» **Stated problem**:
Starting at the first line of the listing below, repeat each line exactly until the line containing "col = scene.collection", which you include. Leave out pictures.

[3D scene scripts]
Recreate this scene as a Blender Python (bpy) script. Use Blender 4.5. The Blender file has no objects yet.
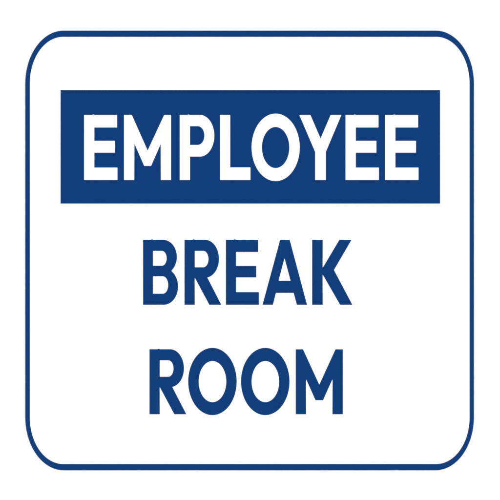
import bpy, bmesh, math
from mathutils import Vector

scene = bpy.context.scene
col = scene.collection

# ---------------------------------------------------------------- measures
S = 0.0005            # metres per measuring unit (a 224 x 220 mm sign)
CX, BASE = 249.6, 470.4   # sign centre line and bottom edge, in measuring units
WALL_Z = 1.5          # height of the sign's bottom edge above the origin


def X(px):
    return (px - CX) * S


def Z(py):
    return (BASE - py) * S


PLATE_T = 0.0007      # plate thickness
PRINT_T = 0.00006     # ink film thickness
FACE = -PLATE_T       # local y of the plate's front face (the wall is y = 0)

# ---------------------------------------------------------------- materials


def material(name, rgb, rough, spec, grain=0.0, scale=900.0, bump=0.0):
    m = bpy.data.materials.new(name)
    m.use_nodes = True
    nt = m.node_tree
    b = nt.nodes['Principled BSDF']
    b.inputs['Base Color'].default_value = (*rgb, 1)
    b.inputs['Roughness'].default_value = rough
    b.inputs['Specular IOR Level'].default_value = spec
    tc = nt.nodes.new('ShaderNodeTexCoord')
    nz = nt.nodes.new('ShaderNodeTexNoise')
    nz.inputs['Scale'].default_value = scale
    nz.inputs['Detail'].default_value = 3
    nt.links.new(tc.outputs['Object'], nz.inputs['Vector'])
    if grain:
        mr = nt.nodes.new('ShaderNodeMapRange')
        mr.inputs['To Min'].default_value = rough - grain
        mr.inputs['To Max'].default_value = rough + grain
        nt.links.new(nz.outputs['Fac'], mr.inputs['Value'])
        nt.links.new(mr.outputs['Result'], b.inputs['Roughness'])
    if bump:
        bp = nt.nodes.new('ShaderNodeBump')
        bp.inputs['Strength'].default_value = bump
        bp.inputs['Distance'].default_value = 0.0001
        nt.links.new(nz.outputs['Fac'], bp.inputs['Height'])
        nt.links.new(bp.outputs['Normal'], b.inputs['Normal'])
    return m


M_WALL = material('white_backdrop_paint', (0.84, 0.84, 0.84), 0.8, 0.3, 0.05, 300, 0.05)
M_PLATE = material('white_plastic', (0.84, 0.84, 0.84), 0.35, 0.5, 0.04, 700)
M_BLUE = material('navy_blue_ink', (0.0030, 0.0320, 0.131), 0.20, 0.3, 0.02, 900)
M_WHITE = material('white_ink', (0.84, 0.84, 0.84), 0.20, 0.3, 0.02, 900)

# ---------------------------------------------------------------- 2-D outlines


def ellipse(cx, cy, rx, ry, n=96):
    return [(cx + rx * math.cos(2 * math.pi * i / n), cy + ry * math.sin(2 * math.pi * i / n)) for i in range(n)]


def arc(cx, cy, rx, ry, a0, a1, n=20):
    out = []
    for i in range(n + 1):
        a = math.radians(a0 + (a1 - a0) * i / n)
        out.append((cx + rx * math.cos(a), cy + ry * math.sin(a)))
    return out


def rounded_rect(l, t, r, b, rx, ry, n=24):
    return (arc(l + rx, t + ry, rx, ry, 180, 270, n) + arc(r - rx, t + ry, rx, ry, 270, 360, n)
            + arc(r - rx, b - ry, rx, ry, 0, 90, n) + arc(l + rx, b - ry, rx, ry, 90, 180, n))


def nub(x, y, w=1.1, h=0.38):
    """The tiny raised burr on the top edge of some letters."""
    return [(x - w, y), (x - w * 0.5, y - h), (x + w * 0.5, y - h), (x + w, y)]


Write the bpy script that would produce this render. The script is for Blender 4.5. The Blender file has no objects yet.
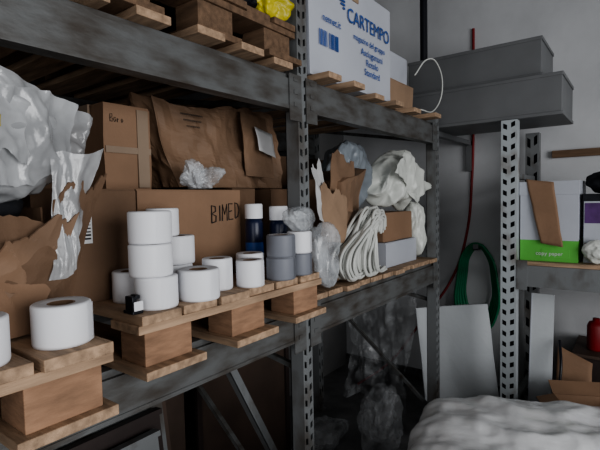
import bpy, bmesh, math, random
from mathutils import Vector, Matrix, noise
random.seed(7)
S=bpy.context.scene
COL=S.collection
# ------------------------------------------------------------------ materials
def M(name,col,rough=.6,metal=0.,var=.15,scale=6,bump=0.,bscale=40,stretch=(1,1,1),col2=None,thr=None,spec=.4,soft=.05):
    m=bpy.data.materials.new(name); m.use_nodes=True; nt=m.node_tree; N=nt.nodes; L=nt.links
    b=N['Principled BSDF']; b.inputs['Roughness'].default_value=rough; b.inputs['Metallic'].default_value=metal
    b.inputs['Specular IOR Level'].default_value=spec
    tc=N.new('ShaderNodeTexCoord'); mp=N.new('ShaderNodeMapping'); mp.inputs['Scale'].default_value=stretch
    L.new(tc.outputs['Object'],mp.inputs['Vector'])
    no=N.new('ShaderNodeTexNoise'); no.inputs['Scale'].default_value=scale; no.inputs['Detail'].default_value=6
    L.new(mp.outputs['Vector'],no.inputs['Vector'])
    cr=N.new('ShaderNodeValToRGB')
    c=Vector(col)
    lo=c*(1-var); hi=c*(1+var)
    if col2: 
        cr.color_ramp.elements[0].position=thr-soft; cr.color_ramp.elements[1].position=thr+soft
        cr.color_ramp.elements[0].color=(*col2,1); cr.color_ramp.elements[1].color=(*c,1)
    else:
        cr.color_ramp.elements[0].position=.3; cr.color_ramp.elements[1].position=.7
        cr.color_ramp.elements[0].color=(*lo,1); cr.color_ramp.elements[1].color=(*hi,1)
    L.new(no.outputs['Fac'],cr.inputs['Fac']); L.new(cr.outputs['Color'],b.inputs['Base Color'])
    if bump:
        n2=N.new('ShaderNodeTexNoise'); n2.inputs['Scale'].default_value=bscale; n2.inputs['Detail'].default_value=4
        L.new(mp.outputs['Vector'],n2.inputs['Vector'])
        bp=N.new('ShaderNodeBump'); bp.inputs['Strength'].default_value=bump; bp.inputs['Distance'].default_value=.01
        L.new(n2.outputs['Fac'],bp.inputs['Height']); L.new(bp.outputs['Normal'],b.inputs['Normal'])
    return m
def film(name,col,clear=.6,rough=.2,scale=9,bump=.4):
    m=M(name,col,rough,0,.15,scale,bump,24,spec=.8); nt=m.node_tree; N=nt.nodes; L=nt.links
    b=N['Principled BSDF']; out=N['Material Output']
    t=N.new('ShaderNodeBsdfTransparent'); mx=N.new('ShaderNodeMixShader')
    tc=N.new('ShaderNodeTexCoord'); no=N.new('ShaderNodeTexNoise'); no.inputs['Scale'].default_value=scale
    no.inputs['Detail'].default_value=5
    L.new(tc.outputs['Object'],no.inputs['Vector'])
    mr=N.new('ShaderNodeMapRange'); mr.inputs['From Min'].default_value=.35; mr.inputs['From Max'].default_value=.65
    mr.inputs['To Min'].default_value=max(0,1-clear-.25); mr.inputs['To Max'].default_value=min(1,1-clear+.25)
    L.new(no.outputs['Fac'],mr.inputs['Value']); L.new(mr.outputs['Result'],mx.inputs['Fac'])
    L.new(t.outputs[0],mx.inputs[1]); L.new(b.outputs[0],mx.inputs[2]); L.new(mx.outputs[0],out.inputs['Surface'])
    return m
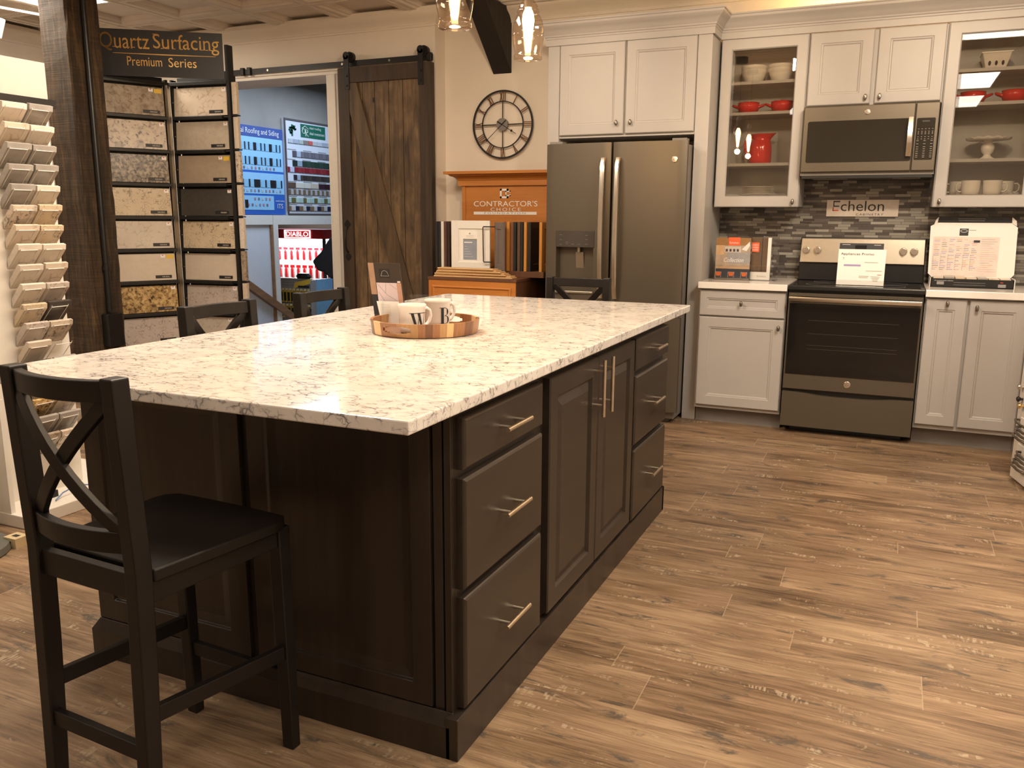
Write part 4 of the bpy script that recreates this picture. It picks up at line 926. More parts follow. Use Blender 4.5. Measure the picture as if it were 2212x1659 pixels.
for (x, y, rz, w) in ((.375, 5.750, PI, 'front row, left of two'), (.487, 5.750, 0, 'front row, right of two'), (.318, 5.880, PI, 'back row, left'), (.560, 5.880, 0, 'back row, right')):
    lab = 'plain white mug on the right cabinet floor, '+w
    if cup is None:
        cup = thing('mug', lab, 'mug', (x, y, SHELF[0]+.001), rz, 'plain white mugs in the right glazed cabinet')
        m = MB(); m.lathe([(0, 0), (.044, 0), (.047, .003), (.049, .03), (.051, .080), (.048, .081), (.046, .03), (.042, .008), (0, .006)], n=36); part('body', m, M_white, cup, smooth=50, local=True)
        m = MB(); m.tube([(.048, 0, .066), (.066, 0, .068), (.077, 0, .054), (.075, 0, .030), (.062, 0, .018), (.046, 0, .018)], .0045, 0, 8); part('handle', m, M_white, cup, smooth=60, local=True)
    else: dup(cup, (x, y, SHELF[0]+.001), rz, lab)
# ---------------------------------------------------------------- base cabinets
t = thing('base_cabinet', 'grey base cabinet with one drawer and one door left of the range', 'base cabinet', (-.84, 5.7, 0))
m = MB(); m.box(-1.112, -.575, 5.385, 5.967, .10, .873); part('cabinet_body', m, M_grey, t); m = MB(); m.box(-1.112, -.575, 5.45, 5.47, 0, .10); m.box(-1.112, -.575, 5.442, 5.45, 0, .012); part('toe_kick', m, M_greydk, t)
door(t, 5.384, -1.104, -.582, .703, .860, (-.843, .785), 'drawer', .045); door(t, 5.384, -1.102, -.582, .122, .694, (-.612, .645))
t = thing('base_cabinet', 'grey base cabinet with a narrow and a wide door right of the range', 'base cabinet', (.45, 5.7, 0))
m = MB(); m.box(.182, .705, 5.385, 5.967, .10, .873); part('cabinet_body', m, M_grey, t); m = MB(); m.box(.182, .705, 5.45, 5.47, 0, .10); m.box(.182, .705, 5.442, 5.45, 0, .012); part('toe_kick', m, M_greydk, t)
door(t, 5.384, .188, .398, .126, .862, (.297, .838), fr=.058); door(t, 5.384, .412, .700, .126, .862, (.446, .820), fr=.058)
t = thing('base_cabinet', 'grey base cabinet partly cut by the right picture edge', 'base cabinet', (.95, 5.7, 0))
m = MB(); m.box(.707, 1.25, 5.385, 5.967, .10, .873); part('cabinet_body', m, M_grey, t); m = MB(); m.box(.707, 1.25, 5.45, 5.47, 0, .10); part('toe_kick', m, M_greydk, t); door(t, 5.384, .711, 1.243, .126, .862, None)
m = MB(); m.box(-1.114, -.574, 5.340, 5.966, .8735, .914); solo('countertop', m, M_backcounter, 'short white countertop left of the range', 'countertop', bevel=.003)
m = MB(); m.box(.181, 1.26, 5.340, 5.966, .8735, .914); solo('countertop', m, M_backcounter, 'white countertop right of the range under the open sample box', 'countertop', bevel=.003)
# ---------------------------------------------------------------- refrigerator
fr = thing('refrigerator', 'slate french door refrigerator with curved handles and water dispenser', 'refrigerator', (-1.65, 5.5, 0))
m = MB(); m.box(-2.098, -1.215, 5.255, 5.93, .03, 1.755); m.box(-2.05, -1.26, 5.30, 5.9, 0, .03); part('body', m, M_greydk, fr, bevel=.003)
def bulge_front(x0, x1, z0, z1, cx, hw, yback, bul, name, hole=None, mats=M_slate):
    def yf(x): q = (x-cx)/hw; return 5.205-bul*(1-q*q)
    m = MB(); n = 16; xs = [x0+(x1-x0)*i/n for i in range(n+1)]; zs = [z0, z1]
    if hole:
        xs = sorted(set([round(q, 5) for q in xs if not (hole[0]-.012 < q < hole[0]+.012 or hole[1]-.012 < q < hole[1]+.012)]+[hole[0], hole[1]])); zs = [z0, hole[2], hole[3], z1]
    K = len(xs); Lz = len(zs); vs = []; fs = []
    for z in zs:
        for x in xs:
            e = 0
            if abs(x-x0) < 1e-5 or abs(x-x1) < 1e-5: e = .008
            vs.append((x, yf(x)+e, z))
    for j in range(Lz-1):
        for i in range(K-1):
            if hole and j == 1 and hole[0]-1e-4 <= xs[i] and xs[i+1] <= hole[1]+1e-4: continue
            a = j*K+i; fs.append((a, a+1, a+K+1, a+K))
    o = len(vs)
    for z in (z0, z1):
        for x in xs: vs.append((x, yback, z))
    for i in range(K-1):
        fs.append((i, i+1, o+i+1, o+i)); a = (Lz-1)*K; fs.append((a+i, a+i+1, o+K+i+1, o+K+i)); fs.append((o+i, o+i+1, o+K+i+1, o+K+i))
    fs.append(tuple([j*K for j in range(Lz)]+[o+K, o])); fs.append(tuple([j*K+K-1 for j in range(Lz)]+[o+2*K-1, o+K-1]))
    if hole:
        h0, h1, g0, g1 = hole; D = .075
        q = [(h0, yf(h0), g0), (h1, yf(h1), g0), (h1, yf(h1), g1), (h0, yf(h0), g1)]; b = len(vs); vs += q+[(p[0]+(.012 if p[0] == h0 else -.012), 5.205+D, p[2]+(.01 if p[2] == g0 else 0)) for p in q]
        for k in range(4): fs.append((b+k, b+(k+1)%4, b+4+(k+1)%4, b+4+k))
        fs.append((b+4, b+5, b+6, b+7))
    m.add(vs, fs); return part(name, m, mats, fr, smooth=30), yf
dL, yf = bulge_front(-2.098, -1.658, .705, 1.765, -1.655, .46, 5.25, .030, 'door', hole=(-2.020, -1.758, .835, 1.118))
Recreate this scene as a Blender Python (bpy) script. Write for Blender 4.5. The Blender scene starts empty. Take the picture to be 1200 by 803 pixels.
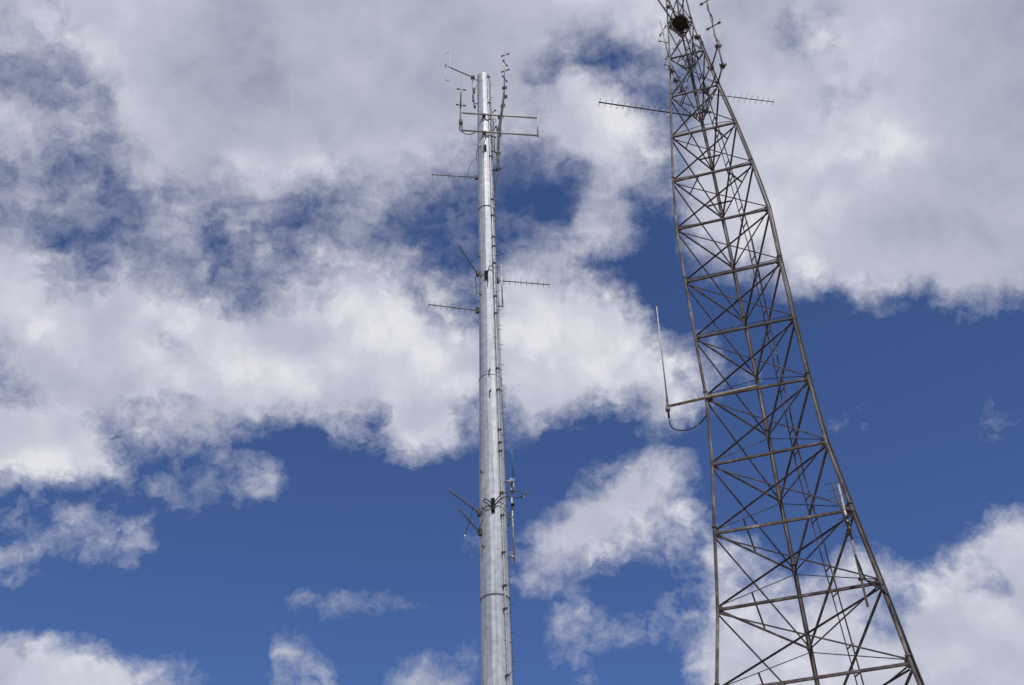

» **Solution for this task**:
Recreate this scene as a Blender Python (bpy) script. Use Blender 4.5. The Blender file has no objects yet.
import bpy, bmesh, math
from mathutils import Vector

scene = bpy.context.scene
col = scene.collection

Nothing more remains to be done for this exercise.